Criticism continues to amass on the heels of the blog posted by the Whitehouse Wednesday boasting ‘Expanding Safe and Responsible Energy Production.” Attempting to drive home the point that, long before this current spike, their main concern rested in “increasing responsible domestic energy production – including oil and gas,” the Obama Administration engaged in a bit of revisionist history. In reality, actions taken by President Obama and his staff indicate that despite the rising cost of oil, there is little sense of immediacy to get one of our most profitable industries back to work.
The main argument behind the stagnant permitting, the Obama Administration maintains, is BP’s disasterous blowout in the Gulf, “protecting” Americans from the horrors that would no doubt ensue should deepwater drilling restart at a pre-Gulf oil spill clip. Forbes reporter Christopher Helman makes a valid point in exposing the disingenuous nature of the Obama administration’s willingness to issue permits: while the industry was not adequately prepared to clean up the spill, reports have shown that the main problem was in BP’s implementation of the well, not the overall industry’s handling of the disaster – nor the industry’s chances of a second failure. In fact, the chances of another spill have gone down significantly with the most recent set of safety procedures established by the Department of the Interior. Companies now have the technology to drill safely in deep water, and new measures are in place to contain and control a BP-sized blowout, in the (very) off chance such an incident should happen again. It was BP’s haste in building the well, not the industry’s haste in correcting the problem.
William Reilly, co-chair of the presidential panel tasked with investigating causes of the oil spill, remains impressed with the industry’s ability to respond to the disaster, The Hill reports.
“William Reilly, co-chair of the presidential panel tasked with investigating causes of the BP PLC (BP, BP.LN) oil spill, on Tuesday called the oil and gas industry’s response to the disaster ‘remarkable and reassuring,'” Dow Jones reports.
“Speaking at the IHS CERA energy conference in Houston, Reilly, a former Environmental Protection Agency administrator who oversaw the cleanup of the 1989 Exxon Valdez spill in Alaska, heaped praise on a pair of spill containment systems developed after the Deepwater Horizon exploded in the Gulf of Mexico in April, unleashing the worst offshore oil spill in U.S. history.

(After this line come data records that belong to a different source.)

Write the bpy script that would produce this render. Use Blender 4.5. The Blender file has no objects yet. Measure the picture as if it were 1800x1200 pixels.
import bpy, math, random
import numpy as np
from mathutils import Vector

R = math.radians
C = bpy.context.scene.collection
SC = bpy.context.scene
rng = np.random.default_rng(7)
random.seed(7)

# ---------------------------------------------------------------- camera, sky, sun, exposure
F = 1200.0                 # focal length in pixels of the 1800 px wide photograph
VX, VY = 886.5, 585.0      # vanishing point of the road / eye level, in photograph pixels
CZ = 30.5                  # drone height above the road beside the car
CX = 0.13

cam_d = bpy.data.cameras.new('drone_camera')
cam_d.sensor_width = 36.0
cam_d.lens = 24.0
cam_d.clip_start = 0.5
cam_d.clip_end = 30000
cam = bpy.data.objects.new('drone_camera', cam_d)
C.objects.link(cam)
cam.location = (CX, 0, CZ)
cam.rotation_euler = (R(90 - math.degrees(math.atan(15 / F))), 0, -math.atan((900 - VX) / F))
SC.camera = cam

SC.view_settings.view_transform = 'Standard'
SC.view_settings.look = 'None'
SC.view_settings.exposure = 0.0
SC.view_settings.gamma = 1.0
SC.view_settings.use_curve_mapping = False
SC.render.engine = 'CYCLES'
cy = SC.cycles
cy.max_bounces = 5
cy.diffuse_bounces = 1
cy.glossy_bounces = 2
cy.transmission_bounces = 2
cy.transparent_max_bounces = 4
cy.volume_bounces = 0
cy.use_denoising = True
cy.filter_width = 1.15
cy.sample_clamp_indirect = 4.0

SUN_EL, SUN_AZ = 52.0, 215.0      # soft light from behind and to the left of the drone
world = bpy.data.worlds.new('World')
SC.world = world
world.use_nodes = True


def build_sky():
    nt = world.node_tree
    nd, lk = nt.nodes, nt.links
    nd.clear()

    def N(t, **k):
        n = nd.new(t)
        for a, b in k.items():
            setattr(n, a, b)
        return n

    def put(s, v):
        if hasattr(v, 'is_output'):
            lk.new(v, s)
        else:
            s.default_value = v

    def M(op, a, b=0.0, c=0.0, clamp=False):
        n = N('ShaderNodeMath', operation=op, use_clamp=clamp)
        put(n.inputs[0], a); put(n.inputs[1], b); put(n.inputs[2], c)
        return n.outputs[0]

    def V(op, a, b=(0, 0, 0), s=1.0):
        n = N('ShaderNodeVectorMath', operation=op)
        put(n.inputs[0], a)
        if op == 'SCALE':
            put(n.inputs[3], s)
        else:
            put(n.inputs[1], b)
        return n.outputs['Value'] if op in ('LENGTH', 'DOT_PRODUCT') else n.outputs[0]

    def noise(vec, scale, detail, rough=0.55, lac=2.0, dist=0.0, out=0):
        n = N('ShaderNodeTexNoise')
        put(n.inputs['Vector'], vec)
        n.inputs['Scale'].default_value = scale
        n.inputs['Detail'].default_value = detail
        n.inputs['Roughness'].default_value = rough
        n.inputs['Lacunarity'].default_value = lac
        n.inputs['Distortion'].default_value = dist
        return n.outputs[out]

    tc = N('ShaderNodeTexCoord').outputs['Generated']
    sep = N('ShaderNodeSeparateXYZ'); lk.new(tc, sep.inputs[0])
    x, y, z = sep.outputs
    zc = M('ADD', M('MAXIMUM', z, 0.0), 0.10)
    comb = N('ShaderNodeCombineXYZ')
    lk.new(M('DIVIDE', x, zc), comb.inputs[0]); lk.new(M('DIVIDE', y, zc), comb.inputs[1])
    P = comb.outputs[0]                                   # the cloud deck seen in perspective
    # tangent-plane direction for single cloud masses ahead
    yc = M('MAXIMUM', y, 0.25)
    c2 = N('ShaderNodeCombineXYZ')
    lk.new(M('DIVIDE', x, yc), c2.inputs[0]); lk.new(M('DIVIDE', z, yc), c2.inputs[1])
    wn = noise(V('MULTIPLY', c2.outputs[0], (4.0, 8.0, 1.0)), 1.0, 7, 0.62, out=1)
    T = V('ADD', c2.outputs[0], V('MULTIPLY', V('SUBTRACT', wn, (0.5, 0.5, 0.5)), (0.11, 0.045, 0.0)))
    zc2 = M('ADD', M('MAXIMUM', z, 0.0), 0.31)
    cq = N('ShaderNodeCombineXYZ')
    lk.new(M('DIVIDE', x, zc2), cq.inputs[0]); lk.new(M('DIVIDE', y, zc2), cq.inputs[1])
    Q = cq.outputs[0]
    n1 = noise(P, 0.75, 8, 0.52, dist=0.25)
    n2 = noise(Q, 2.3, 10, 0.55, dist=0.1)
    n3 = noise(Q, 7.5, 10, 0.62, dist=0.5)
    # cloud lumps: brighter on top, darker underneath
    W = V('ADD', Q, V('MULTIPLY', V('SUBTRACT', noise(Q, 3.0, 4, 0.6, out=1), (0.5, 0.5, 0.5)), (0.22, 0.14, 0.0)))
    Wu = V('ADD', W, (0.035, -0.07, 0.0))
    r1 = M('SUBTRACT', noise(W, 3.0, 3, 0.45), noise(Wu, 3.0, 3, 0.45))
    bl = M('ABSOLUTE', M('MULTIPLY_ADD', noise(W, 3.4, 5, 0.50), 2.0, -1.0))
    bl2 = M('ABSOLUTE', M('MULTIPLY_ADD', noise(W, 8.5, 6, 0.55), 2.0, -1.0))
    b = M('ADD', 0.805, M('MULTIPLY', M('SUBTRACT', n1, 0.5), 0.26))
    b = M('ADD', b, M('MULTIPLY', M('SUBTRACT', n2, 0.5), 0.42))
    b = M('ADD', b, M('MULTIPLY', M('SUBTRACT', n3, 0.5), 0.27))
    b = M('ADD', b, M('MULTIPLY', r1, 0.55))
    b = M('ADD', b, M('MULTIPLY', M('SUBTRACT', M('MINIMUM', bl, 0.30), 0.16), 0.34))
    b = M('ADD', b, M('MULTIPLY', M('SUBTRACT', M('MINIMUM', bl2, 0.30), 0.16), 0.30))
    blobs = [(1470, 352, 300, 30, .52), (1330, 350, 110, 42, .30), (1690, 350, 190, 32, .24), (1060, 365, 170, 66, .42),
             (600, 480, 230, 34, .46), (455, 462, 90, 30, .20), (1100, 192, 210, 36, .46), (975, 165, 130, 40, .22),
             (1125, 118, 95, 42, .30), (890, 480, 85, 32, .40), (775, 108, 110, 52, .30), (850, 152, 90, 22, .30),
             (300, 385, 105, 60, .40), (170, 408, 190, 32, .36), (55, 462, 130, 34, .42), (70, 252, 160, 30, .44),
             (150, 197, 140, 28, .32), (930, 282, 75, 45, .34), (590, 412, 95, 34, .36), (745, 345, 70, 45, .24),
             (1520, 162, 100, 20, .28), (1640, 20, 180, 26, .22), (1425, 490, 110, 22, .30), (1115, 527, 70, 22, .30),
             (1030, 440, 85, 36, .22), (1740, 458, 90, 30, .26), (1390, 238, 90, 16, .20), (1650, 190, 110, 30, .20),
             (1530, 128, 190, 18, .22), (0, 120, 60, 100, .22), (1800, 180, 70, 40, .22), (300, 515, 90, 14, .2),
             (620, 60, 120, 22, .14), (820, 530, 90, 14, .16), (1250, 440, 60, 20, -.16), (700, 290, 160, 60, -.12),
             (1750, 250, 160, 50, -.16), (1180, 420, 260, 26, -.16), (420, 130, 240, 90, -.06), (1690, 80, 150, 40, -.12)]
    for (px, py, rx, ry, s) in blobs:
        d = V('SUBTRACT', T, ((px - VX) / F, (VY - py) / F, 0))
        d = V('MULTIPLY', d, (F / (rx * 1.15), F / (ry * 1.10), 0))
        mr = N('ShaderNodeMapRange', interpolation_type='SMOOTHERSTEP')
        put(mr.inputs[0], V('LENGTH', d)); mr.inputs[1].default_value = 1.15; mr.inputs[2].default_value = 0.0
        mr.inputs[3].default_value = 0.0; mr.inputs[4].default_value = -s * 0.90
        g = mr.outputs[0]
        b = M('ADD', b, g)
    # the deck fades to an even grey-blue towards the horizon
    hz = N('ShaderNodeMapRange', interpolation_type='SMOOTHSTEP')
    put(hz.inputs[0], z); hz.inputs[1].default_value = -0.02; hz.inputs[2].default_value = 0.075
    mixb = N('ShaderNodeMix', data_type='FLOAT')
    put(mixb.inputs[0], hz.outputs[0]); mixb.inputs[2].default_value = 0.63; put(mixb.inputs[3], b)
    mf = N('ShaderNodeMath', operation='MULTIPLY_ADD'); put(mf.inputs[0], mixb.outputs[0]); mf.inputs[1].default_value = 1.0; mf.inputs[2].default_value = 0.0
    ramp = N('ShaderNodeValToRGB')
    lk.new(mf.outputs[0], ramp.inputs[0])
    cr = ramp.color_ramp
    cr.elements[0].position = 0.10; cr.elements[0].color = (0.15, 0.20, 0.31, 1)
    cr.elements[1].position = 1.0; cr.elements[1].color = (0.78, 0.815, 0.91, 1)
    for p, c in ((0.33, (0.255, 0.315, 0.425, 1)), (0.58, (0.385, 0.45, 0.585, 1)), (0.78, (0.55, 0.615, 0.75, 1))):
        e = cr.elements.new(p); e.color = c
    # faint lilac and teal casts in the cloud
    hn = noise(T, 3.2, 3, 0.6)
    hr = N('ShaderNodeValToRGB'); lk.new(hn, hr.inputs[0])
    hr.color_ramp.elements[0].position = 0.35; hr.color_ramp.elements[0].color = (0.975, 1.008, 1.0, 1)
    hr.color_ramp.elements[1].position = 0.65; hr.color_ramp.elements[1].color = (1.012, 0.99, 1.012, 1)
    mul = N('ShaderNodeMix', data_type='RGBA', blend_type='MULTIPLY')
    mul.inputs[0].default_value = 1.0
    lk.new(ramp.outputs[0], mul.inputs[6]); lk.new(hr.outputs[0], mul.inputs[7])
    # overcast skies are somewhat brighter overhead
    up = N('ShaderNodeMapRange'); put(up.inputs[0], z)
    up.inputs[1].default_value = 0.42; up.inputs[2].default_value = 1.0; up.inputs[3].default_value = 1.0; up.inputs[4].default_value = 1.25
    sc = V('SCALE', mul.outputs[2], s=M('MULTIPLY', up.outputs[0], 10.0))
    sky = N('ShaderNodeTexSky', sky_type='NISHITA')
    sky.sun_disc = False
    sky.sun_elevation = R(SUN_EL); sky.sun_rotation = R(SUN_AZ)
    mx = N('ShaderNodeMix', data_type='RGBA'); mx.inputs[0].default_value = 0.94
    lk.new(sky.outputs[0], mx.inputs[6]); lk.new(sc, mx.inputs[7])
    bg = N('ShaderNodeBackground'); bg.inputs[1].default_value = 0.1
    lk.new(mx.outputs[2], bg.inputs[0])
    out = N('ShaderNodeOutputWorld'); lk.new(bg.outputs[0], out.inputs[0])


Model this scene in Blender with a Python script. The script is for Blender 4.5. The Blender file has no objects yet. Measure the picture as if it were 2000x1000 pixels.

Reilly added, “From where I sit, the major obstacles to drill have been removed.”
Despite the continuously improving working environment, the administration has seemingly halted permitting process. In a time where Americans need to get back to work and oil prices soar over $100 a barrel, it seems foolish to stunt such a profitable industry.
All of this information culminated into a coalition letter from several businesses on the ongoing de facto moratorium. Bromwich’s celebration in granting a permit last week only spurred action from some of the most prominent business coalitions. NBCC President and CEO Harry Alford explained:
“The single deepwater drilling permit granted in the Gulf is a political maneuver, and an insult to struggling businesses, meant only to alleviate pressure on Interior Department Secretary Salazar for budget discussions with Congress. The Administration ought to be focusing attention toward alleviating the pressure on business owners on the brink of collapse from the economically destructive and ongoing moratorium.”
In this economic environment Americans cannot afford politics as usual. The White House claiming ‘expanding energy production’ as one of their primary concerns is just another fabrication. It is time to get the oil industries back to work and restore jobs in the Gulf. Failure to act now will delay recovery moving forward.